Quiet voices. No jokes. Minimal eye contact. Listless body-language. An overwhelming sense of shared experience. Shared bad experience. We were like, in kind if not in degree, people suffering from disaster shock. As if we’d experienced an earthquake. A loss of certainties, identity, hope. Thank God I was leaving: those poor buggers from the English cricket press had another six weeks of it. Horror. Deep, visceral horror. For England had lost a Test match after declaring at 551 for six.

Lost a Test match to Australia. Lost a Test match to Australia after looking certain to win: it was too cruel to bear. Losing to Australia is painful in a way that no other sporting defeat is painful.

But beating Australia has a zing no other victory can offer. Beating Australia is champagne: beating anyone else is prosecco.
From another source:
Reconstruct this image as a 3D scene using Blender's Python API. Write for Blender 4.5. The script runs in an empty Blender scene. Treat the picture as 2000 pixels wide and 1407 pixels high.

Not least because we know the pain it causes Australians. It’s not enough to succeed, Gore Vidal said: others must fail — a maxim that works a hundred times better when Australia do the failing.

All of which made that extraordinary morning at Trent Bridge last week one of the great days of a sporting lifetime. Australia bowled out before lunch, with the aperitifs still wet on our lips. Humiliated. England played very well, Australia played very badly: can any sporting joy in the world be greater?

Sure, there are hundreds of national rivalries in sport: England vs France in rugby, England vs Germany or Argentina in football; invasion and warfare recapitulated: Let’s Blitz Fritz, as the Sun said in 1996.